Glad to see usability improvements here, but I won't be using it until there's a light theme (asking an application to respect the OS theme is apparently too much these days).
I had to hard facepalm reading the other replies to this. There are people suffering from things like Astigmatism (myself included) who have an extremely hard time, including headaches, using dark themes. People really need to be a bit more empathetic.
Also, as the OP pointed out, people somehow get angry when all you asked is for an app to follow the system's theme. It has been such a huge regression.
As a counter example I too suffer from astigmatism and I prefer dark themes with high contrast. Sometimes I'll pick a theme that doesn't exactly vibe color wise just for the high contrast otherwise it's hard to focus, both mentally and actually reading what's on the screen.
I also zoom in most websites, UIs, code editors and the terminal, so take my personal experience as just another point and nothing definitive.
Yep it is quite possible.
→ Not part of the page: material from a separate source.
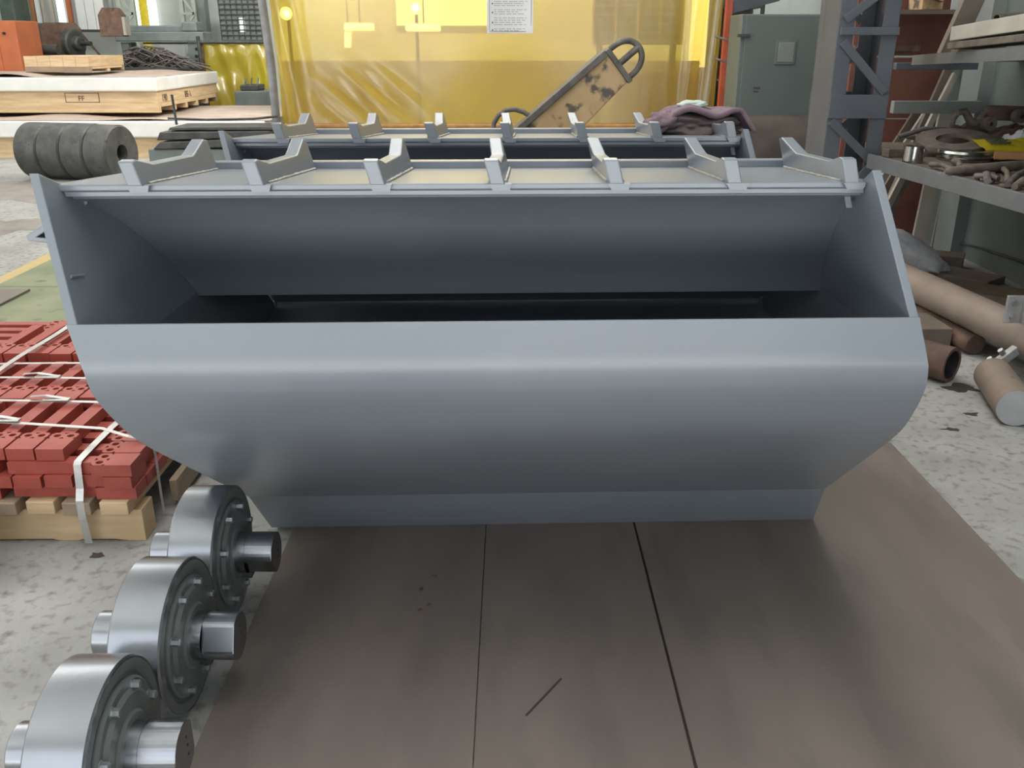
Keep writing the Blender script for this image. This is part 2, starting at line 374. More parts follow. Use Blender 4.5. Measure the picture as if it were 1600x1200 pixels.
def sheet(P, x0, x1, t, nx=6, fn=bw):
    """a bent sheet: profile P in (y, z), thickness t to its left side, between x0 and x1"""
    Q = offset(P, t); m = MB(); n = len(P)
    xs = [x0 + (x1 - x0) * i / nx for i in range(nx + 1)]
    for R in (P, Q):
        m.add([fn((x, *p)) for p in R for x in xs], [(j * (nx + 1) + i, j * (nx + 1) + i + 1, (j + 1) * (nx + 1) + i + 1, (j + 1) * (nx + 1) + i) for j in range(n - 1) for i in range(nx)], True)
    for x in (x0, x1):
        m.add([fn((x, *p)) for p in P] + [fn((x, *p)) for p in Q], [(j, j + 1, n + j + 1, n + j) for j in range(n - 1)])
    for k in (0, -1):
        m.add([fn((x, *P[k])) for x in xs] + [fn((x, *Q[k])) for x in xs], [(i, i + 1, nx + 2 + i, nx + 1 + i) for i in range(nx)])
    return m
ZF = 0.85
low = [(1.789, ZF), (1.791, 0.82), (1.800, 0.792), (1.830, 0.745), (1.879, 0.683), (1.925, 0.635), (2.48, 0.19), (2.6, 0.0135), (2.86, 0.0135), (3.17, 0.44), (3.19, 0.55), (2.88, ZF)]
upp = [(1.917, 1.245), (1.804, 0.947), (1.789, ZF), (2.88, ZF), (2.51, 1.162), (2.03, 1.194)]
def make_bucket():
    t = thing('steel_bucket', 'front grey-blue steel bucket standing on the brown plates', 'bucket', (0.1, 2.6, 0), 'grey-blue buckets')
    for sgn, lab in ((-1, None), (1, None)):
        a, b = (-HW, -HW + 0.02) if sgn < 0 else (HW - 0.02, HW)
        m = MB().prism(low, a, b, 'x', bw).prism(upp, a, b, 'x', bw)
        part('side_plate', m, M_PAINT, t, bevel=0.002)
    P = catmull([(1.803, 0.952), (1.7955, 0.91), (1.7885, 0.872), (1.7862, 0.845), (1.7885, 0.818), (1.797, 0.792), (1.827, 0.745), (1.876, 0.683), (1.922, 0.635), (1.99, 0.576)], 7)
    P += [(1.99 + (2.48 - 1.99) * k / 5, 0.576 + (0.19 - 0.576) * k / 5) for k in range(1, 6)]
    part('front_shell', sheet(P, -HW - 0.001, HW + 0.001, 0.012, 12), M_PAINT, t)
    part('lip_plate', sheet([(2.481, 0.189), (2.6, 0.0135)], -HW - 0.001, HW + 0.001, 0.014, 4), M_PAINT, t)
    dk = part('deck_plate', MB().prism([(1.972, 1.199), (1.972, 1.213), (2.52, 1.178), (2.52, 1.164)], -HW, HW, 'x', bw), M_PAINT, t, bevel=0.003)
    part('rear_bar', MB().prism([(2.47, 1.179), (2.472, 1.199), (2.512, 1.199), (2.512, 1.177)], -HW + 0.03, HW - 0.03, 'x', bw), M_PAINT, t, bevel=0.003)
    part('stiffener', MB().prism([(1.98, 1.186), (1.98, 1.198), (2.02, 1.1955), (2.02, 1.186)], -HW + 0.021, HW - 0.021, 'x', bw), M_PAINT, t, bevel=0.002)
    G = catmull([(2.012, 1.187), (2.08, 1.163), (2.164, 1.118), (2.24, 1.066), (2.312, 1.008), (2.375, 0.948), (2.420, 0.897), (2.452, 0.845)], 4)
    part('guide_sheet', sheet(G, -HW + 0.0205, HW - 0.0205, -0.01, 8), M_PAINT, t)
    B = [(2.50, 1.158), (2.80, 0.985), (3.02, 0.80), (3.095, 0.71), (3.118, 0.665), (3.12, 0.62), (3.10, 0.603), (3.06, 0.598), (2.6, 0.575), (2.12, 0.49)]
    part('rear_shell', sheet(B, -HW + 0.0205, HW - 0.0205, -0.01, 8), M_PAINT, t)
    part('bottom_shell', sheet([(3.165, 0.56), (3.15, 0.45), (2.85, 0.03), (2.63, 0.03)], -HW + 0.0205, HW - 0.0205, -0.01, 8), M_PAINT, t)
    rp = [(0, -0.002), (0, 0.050), (0.022, 0.052), (0.10, 0.034), (0.355, 0.022), (0.375, 0.026), (0.47, 0.05), (0.495, 0.045), (0.495, -0.033)]
    for k in range(7):
        x = -0.706 + 0.258 * k
        r = part('rib', MB().prism([(1.957 + a, 1.213 + b) for a, b in rp], x - 0.016, x + 0.016, 'x', bw), M_PAINT, t, bevel=0.003)
        for sx in (-1, 1):
            pts = [bw((x + sx * 0.017, 1.99 + 0.45 * i / 36, 1.2125 - 0.0288 * i / 36)) for i in range(37)]
            rr = [0.0045 + 0.0025 * noise.noise((i * 1.7, k * 3.3 + sx, 0)) for i in range(37)]
            part('weld_bead', MB().tube(pts, rr, 6), M_WELD, r)
        part('gusset', MB().prism([(x - 0.014, 1.1985), (x + 0.022, 1.1985), (x + 0.030, 1.2125), (x - 0.02, 1.2125)], 1.957, 1.9715, 'y', bw), M_PAINT, r)
    # angle lug outside, tab and weld beads inside
    xl = -HW + xc(1.07)
    part('side_lug', MB().prism([(xl + 0.002, 1.175), (xl - 0.15, 1.088), (xl - 0.146, 1.076), (xl + 0.004, 1.06), (xl + 0.004, 1.070), (xl - 0.126, 1.085), (xl + 0.002, 1.16)], 2.02, 2.36, 'y'), M_PAINT, t, bevel=0.002)
    part('tab', MB().prism([(HW - 0.05, 1.145), (HW - 0.036, 1.145), (HW - 0.036, 1.185), (HW - 0.05, 1.185)], 2.03, 2.044, 'y', bw), M_PAINT, t, bevel=0.001)
    for sgn in (-1, 1):
        x = sgn * (HW - 0.022)
        pts = [bw((x, y - 0.006, z + 0.002)) for y, z in G[-14:-3]]
        part('weld_bead', MB().tube(pts, [0.008 + 0.004 * noise.noise((i * 1.3, sgn, 2)) for i in range(len(pts))], 6), M_PAINT, t)
        pts = [bw((sgn * (HW - 0.022), 3.108, z)) for z in (0.60, 0.63, 0.66, 0.69)]
        part('weld_bead', MB().tube(pts, 0.006, 6), M_WELD, t)
    pts = [bw((-HW + 0.021, 1.86 + 0.05 * i / 8, 1.04 - 0.01 * i / 8)) for i in range(9)]
    part('weld_bead', MB().tube(pts, [0.004 + 0.002 * noise.noise((i * 1.3, 5, 2)) for i in range(9)], 6), M_PAINT, t)
    return t
B1 = make_bucket()
B2 = copy_tree(B1)
B2.location = (0.118, 3.81, -0.022)
B2['label'] = 'rear grey-blue steel bucket standing behind the front one'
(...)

For me the realization wasn't until the doctor specifically pointed it out that no lens will 100% correct Astigmatism. Then I googled around and read that dark text on light bg is much easier because the ghosting is less pronounced.
> Also, as the OP pointed out, people somehow get angry when all you asked is for an app to follow the system's theme. It has been such a huge regression.
Was there a time when Podman Desktop supported a light mode? You could change the CSS yourself, which given you only need a light mode, would be pretty trivial.
Please keep in mind that dark themes were introduced as an accessibility feature as well, but not every project can or will prioritize it.
My bad, I did not mean a regression in Podman Desktop specifically, but UI engineering in general. A (couple of?) decades ago it was basically a given that apps will adjust to your system theme (except fancy stuff like Winamp).
Welcome to the club. So many things still don't support a dark theme either. Why aren't dark/light modes standard these days? Super annoying to have to hide a bunch of light mode windows when I'm in a meeting as they reflect brightly off my glasses.
That's because before Mac OS X theming was nearly free for apps, so long as they didn't override colors from the OS widgets.
Once Apple started dictating UI fashion you'll take it as is or inverted. If you have different needs then go pound sand. After a decade or so they suddenly discovered dark modes are a thing.
The move to the web also took some pressure off because you can override colors in your browser ... Unless you have a per-app browser locked inside Electron or similar.